“Yo salí campeón del mundo en México el año que tú naciste”, dice Jorge Valdano. No lo pude ver, se excusa Rafa Nadal. Un exfutbolista, este desde hace décadas, legendario atacante argentino, entrevista a un extenista que todavía está probándose los trajes de la retirada: Rafael Nadal, 22 Grand Slam, 14 Roland Garros. Universo Valdano, el programa de Movistar, citó a público y a medios el pasado jueves día 20 en el Espacio Telefónica de la Gran Vía de Madrid. Cola para entrar, expectación eléctrica. Frío que pela en la calle, calorcito de tierra batida y sol de junio dentro.
Uno de los momentos más jugosos de la entrevista tiene que ver, hacia ahí lo lleva Valdano, con el arquetipo de Nadal, las características reduccionistas de su juego: el tipo entregado, sacrificado, luchador, corajudo, resistente y de psicología infernal para el adversario, un hombre fuerte como una roca. ¿Pero no es el tenis un exquisito deporte de calidad, uno que a veces una montaña de músculos resuelve, en el punto decisivo, con un delicadísimo golpe de muñeca? ¿No se ha sentido Nadal a veces, pregunta Valdano, un poco menos valorado por su tenis, por su calidad tenística? Nadal sonríe. Cita la frase, sin padre claro, de que el éxito es 99% de trabajo duro y un 1% de talento. Para afirmar que él ha trabajado muy duro, ha entrenado muy duro, ha hecho enormes esfuerzos, pero eso que ha hecho él, lo puede hacer otro.
Contaba José Luis Cuerda una historia que viene al caso. Un día una mujer, señalando a César González Ruano, le preguntó a su pareja qué hacía aquel hombre allí todas las noches. “Escribir”, respondió él. “Anda, ¿y de eso se vive?”. “Mujer, si de eso se viviese escribiríamos todos”.

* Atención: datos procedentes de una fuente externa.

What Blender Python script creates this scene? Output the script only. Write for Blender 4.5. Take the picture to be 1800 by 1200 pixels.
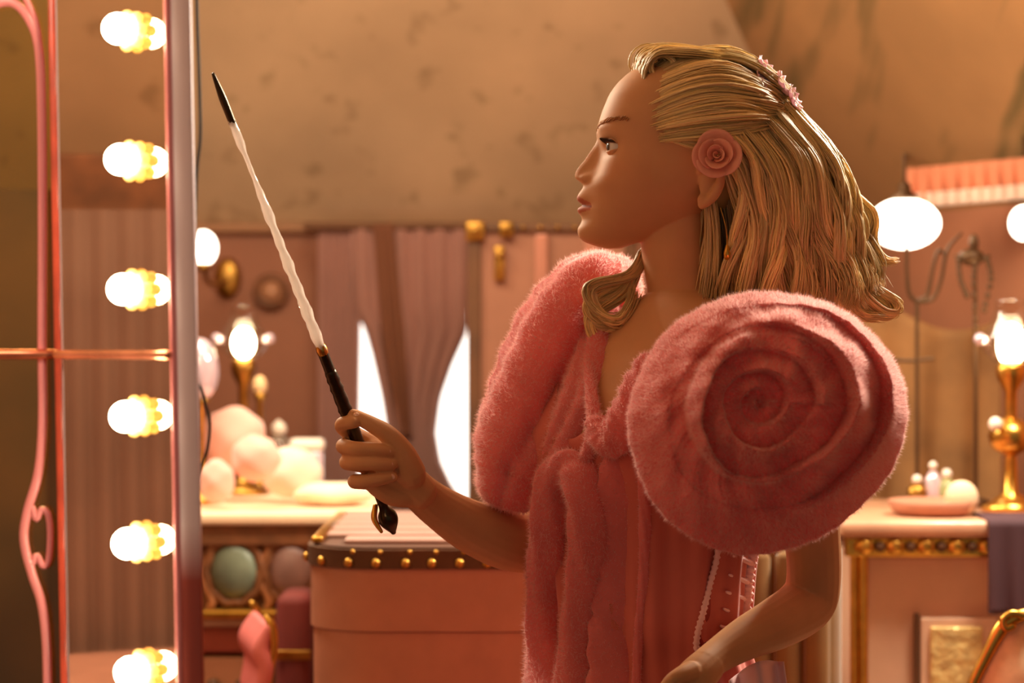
import bpy, bmesh, math, random
import numpy as np
from mathutils import Vector, Matrix
random.seed(7); rng = np.random.default_rng(7)
SC = bpy.context.scene
for o in list(bpy.data.objects): bpy.data.objects.remove(o)

# ------------------------------------------------------------------ camera, world, lights, exposure
F, ZC = 4000.0, 1.38                     # focal length in pixels of the 1800x1200 frame, camera height
cam = bpy.data.objects.new('camera', bpy.data.cameras.new('camera')); SC.collection.objects.link(cam)
cam.location = (0, 0, ZC); cam.rotation_euler = (math.pi/2, 0, 0)
cam.data.sensor_width = 36; cam.data.lens = F*36/1800; cam.data.clip_end = 60
cam.data.dof.use_dof = True; cam.data.dof.focus_distance = 2.5; cam.data.dof.aperture_fstop = 3.7
SC.camera = cam
SC.view_settings.view_transform = 'Standard'; SC.view_settings.look = 'None'
SC.view_settings.gamma = 1; SC.view_settings.use_curve_mapping = False
SC.view_settings.exposure = 0.0

def lin(c):
    return tuple((v/255/12.92 if v/255 <= .04045 else ((v/255+.055)/1.055)**2.4) for v in c)

wd = bpy.data.worlds.new('world'); SC.world = wd; wd.use_nodes = True
wd.node_tree.nodes['Background'].inputs[0].default_value = (1.0, .88, .66, 1)
wd.node_tree.nodes['Background'].inputs[1].default_value = .20

def area(name, loc, target, size, power, col):
    l = bpy.data.lights.new(name, 'AREA'); l.size = size; l.energy = power; l.color = col
    o = bpy.data.objects.new(name, l); SC.collection.objects.link(o); o.location = loc
    o.rotation_euler = (Vector(target)-Vector(loc)).to_track_quat('-Z', 'Y').to_euler()
    return o
area('key_light', (-.75, 3.65, 2.2), (.1, 2.6, 1.4), .6, 27, (1, .88, .66))
area('back_light', (.84, 3.15, 2.05), (.35, 2.5, 1.35), .3, 44, (1, .90, .70))
area('back_wall_fill', (-.2, 3.3, 2.5), (-.1, 4.4, 1.6), .8, 26, (1, .87, .62))  # unseen fill without a fixture, added to light the back of the room
area('side_light', (-.75, 1.2, 2.3), (-1.7, 2.0, 1.7), .5, 15, (1, .87, .66)).data.spread = 2.35  # unseen fill added to brighten the mirrored left wall and the edge board

# ------------------------------------------------------------------ helpers
def W(px, py, Y):
    """point that the photograph shows at (px, py), standing Y metres from the camera"""
    return Vector(((px-900)*Y/F, Y, ZC-(py-600)*Y/F))

def M(name, c, rough=.5, metal=0, var=.12, scale=12, sheen=0, emit=None, estr=0, bump=0, bscale=60,
      trans=0, alpha_mix=0, sss=0, attr=None, spec=.5, coat=0):
    m = bpy.data.materials.new(name); m.use_nodes = True
    nt = m.node_tree; b = nt.nodes['Principled BSDF']; out = nt.nodes['Material Output']
    L = nt.links; lc = lin(c)
    tc = nt.nodes.new('ShaderNodeTexCoord')
    nz = nt.nodes.new('ShaderNodeTexNoise'); nz.inputs['Scale'].default_value = scale; nz.inputs['Detail'].default_value = 4
    L.new(tc.outputs['Object'], nz.inputs['Vector'])
    rp = nt.nodes.new('ShaderNodeValToRGB')
    rp.color_ramp.elements[0].position = .3; rp.color_ramp.elements[1].position = .7
    rp.color_ramp.elements[0].color = (*[max(0, v*(1-var)) for v in lc], 1)
    rp.color_ramp.elements[1].color = (*[min(1, v*(1+var)) for v in lc], 1)
    L.new(nz.outputs['Fac'], rp.inputs['Fac'])
    colout = rp.outputs['Color']
    if attr:
        at = nt.nodes.new('ShaderNodeAttribute'); at.attribute_name = attr
        mx = nt.nodes.new('ShaderNodeMix'); mx.data_type = 'RGBA'; mx.blend_type = 'MULTIPLY'; mx.inputs[0].default_value = 1
        L.new(colout, mx.inputs[6]); L.new(at.outputs['Color'], mx.inputs[7]); colout = mx.outputs[2]
    L.new(colout, b.inputs['Base Color'])
    b.inputs['Roughness'].default_value = rough; b.inputs['Metallic'].default_value = metal
    b.inputs['Specular IOR Level'].default_value = spec
    b.inputs['Sheen Weight'].default_value = sheen; b.inputs['Sheen Roughness'].default_value = .4
    b.inputs['Coat Weight'].default_value = coat
    if sss:
        b.inputs['Subsurface Weight'].default_value = sss; b.inputs['Subsurface Radius'].default_value = (1, .35, .2)
        b.inputs['Subsurface Scale'].default_value = .008
    if emit:
        b.inputs['Emission Color'].default_value = (*emit, 1); b.inputs['Emission Strength'].default_value = estr
    if trans: b.inputs['Transmission Weight'].default_value = trans
    if bump:
        n2 = nt.nodes.new('ShaderNodeTexNoise'); n2.inputs['Scale'].default_value = bscale
        bp = nt.nodes.new('ShaderNodeBump'); bp.inputs['Strength'].default_value = bump; bp.inputs['Distance'].default_value = .01
        L.new(tc.outputs['Object'], n2.inputs['Vector']); L.new(n2.outputs['Fac'], bp.inputs['Height']); L.new(bp.outputs['Normal'], b.inputs['Normal'])
    if alpha_mix:                                         # thin cloth that lets light through
        t = nt.nodes.new('ShaderNodeBsdfTranslucent'); L.new(colout, t.inputs['Color'])
        mx2 = nt.nodes.new('ShaderNodeMixShader'); mx2.inputs[0].default_value = alpha_mix
        L.new(b.outputs[0], mx2.inputs[1]); L.new(t.outputs[0], mx2.inputs[2]); L.new(mx2.outputs[0], out.inputs['Surface'])
    return m

def obj(name, vf, mat, parent=None, smooth=True, kind=None):
    v, f = vf
    me = bpy.data.meshes.new(name); me.from_pydata([tuple(p) for p in v], [], f); me.update()
    if smooth: me.polygons.foreach_set('use_smooth', [True]*len(me.polygons))
    if mat: me.materials.append(mat)
    o = bpy.data.objects.new(name, me); SC.collection.objects.link(o)
    if parent: o.parent = parent
    if kind: o['kind'] = kind
    return o
def share(name, src, parent, matrix):
    o = bpy.data.objects.new(name, src.data); SC.collection.objects.link(o); o.parent = parent; o.matrix_local = matrix
    return o
def thing(name, label, cat, group=None):
    o = bpy.data.objects.new(name, None); SC.collection.objects.link(o); o.empty_display_size = .05
    return tag(o, label, cat, group)
def tag(o, label, cat, group=None):
    o['label'] = label; o['category'] = cat
    if group: o['group'] = group
    return o
def joinvf(*parts):
    V, Fc = [], []
    for v, f in parts:
        n = len(V); V += [tuple(p) for p in v]; Fc += [tuple(i+n for i in q) for q in f]
    return V, Fc
def xf(vf, mat): return [tuple(mat @ Vector(p)) for p in vf[0]], vf[1]

_CM = {}
def cmat(k, n):
    if (k, n) not in _CM:
        A_ = np.zeros((n, k))
        for r, x in enumerate(np.linspace(0, k-1, n)):
            i = min(int(x), k-2); u = x-i
            for idx, wgt in ((max(i-1, 0), -u+2*u*u-u**3), (i, 2-5*u*u+3*u**3), (i+1, u+4*u*u-3*u**3), (min(i+2, k-1), -u*u+u**3)): A_[r, idx] += .5*wgt
        _CM[(k, n)] = A_
    return _CM[(k, n)]
def catmull(P, n):
    P = np.array([tuple(p) for p in P], float); return cmat(len(P), n) @ P

def tube(pts, rad, n=12, seg=None, ref=None, flat=1.0, closed=False, prof=None):
    """lofted tube through pts; rad per point; flat squeezes the section along the reference axis"""
    pts = [tuple(p) for p in pts]
    if not hasattr(rad, '__len__'): rad = [rad]*len(pts)
    if seg is None: seg = max(2, (len(pts)-1)*6+1)
    C = catmull(pts, seg); R = catmull([[r] for r in rad], seg)[:, 0]
    T = np.gradient(C, axis=0); T /= np.linalg.norm(T, axis=1)[:, None]+1e-12
    ref0 = np.array(ref if ref is not None else (0, 1, 0), float)
    V = []; N = None
    for i in range(seg):
        a = ref0 if (ref is not None or N is None) else N
        a = a-T[i]*a.dot(T[i])
        if np.linalg.norm(a) < 1e-3: a = np.array((1, 0, 0.))-T[i]*T[i][0]
        a /= np.linalg.norm(a); N = a; b = np.cross(T[i], a)
        for j in range(n):
            th = 2*math.pi*j/n; q = prof(th, i/(seg-1)) if prof else 1
            V.append(C[i]+R[i]*q*(a*math.cos(th)*flat+b*math.sin(th)))
    Fc = []
    for i in range(seg-1):
        for j in range(n):
            Fc.append((i*n+j, i*n+(j+1) % n, (i+1)*n+(j+1) % n, (i+1)*n+j))
    # rounded caps
    for e, i0, sgn in ((0, 0, -1), (seg-1, (seg-1)*n, 1)):
        rr = R[e]; base = i0; prev = list(range(base, base+n))
        for k, (s, c) in enumerate(((.5, .866), (.82, .57))):
            cur = []
            for j in range(n):
                p = C[e]+(V[base+j]-C[e])*c+T[e]*sgn*rr*s*min(1, flat*1.0)
                cur.append(len(V)); V.append(p)
            for j in range(n):
                q = (prev[j], prev[(j+1) % n], cur[(j+1) % n], cur[j]); Fc.append(q if sgn > 0 else q[::-1])
            prev = cur
        tip = len(V); V.append(C[e]+T[e]*sgn*rr*.95*min(1, flat))
        for j in range(n):
            q = (prev[j], prev[(j+1) % n], tip); Fc.append(q if sgn > 0 else q[::-1])
    return V, Fc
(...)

Básicamente algo así defiende Nadal en la entrevista. Produce una cierta impresión ver a uno de los mejores tenistas de la historia defender su calidad, su talento natural. Pero Valdano tiene razón. Hay una estrechito imaginario de luces parpadeantes en el que se ha establecido la idea de que Nadal es un gran atleta. Que en lugar de jugar con una raqueta juega con una barra de pan. “Puedes entrenar todas las horas que quieras, pero si el drive no va donde tú quieres… No puedes mantenerte en el más alto nivel sin calidad tenística, es algo obvio”. Y sin el azar, dice: sin que la naturaleza te premie con un determinado físico o con unas determinadas características.
Y defiende, Nadal en modo Rafa, un fuerte discurso: Manacor, los amigos de siempre, los vecinos de toda la vida, aquello que le aferra a un sitio que no amenaza con cegarle como las luces de Nueva York, Mónaco o Shanghái, donde a Nadal le conoce todo el mundo. En Manacor también, pero tanto que es uno más. “Yo siempre vuelvo a casa”, bebe un sorbo de agua y carraspea. Y abunda: le ha ayudado haber nacido en un pueblo pequeño, y dentro de una isla. Porque la vida allí, cuenta, “no va tan deprisa”.
“Yo no he hecho grandes sacrificios”, dice, “lo que he hecho ha sido grandes esfuerzos. No me he obsesionado. He sido un competidor, y cuando no pude competir al nivel que yo entendía que debía competir, me fui. A mí me gustaba lo que hacía. No me retiré por estar cansado de lo que estaba haciendo ni por estar sin la motivación necesaria. Me retiré porque el cuerpo pues no me daba para más. Pero yo seguía siendo feliz haciendo lo que hacía”.
El tenis, cuenta Nadal, es un deporte de repetición. “En el fútbol puedes hacer una genialidad en todo el partido, no volver a hacer nada y haber resuelto el partido”, dice. En el tenis, si haces tres genialidades, puedes perder un juego.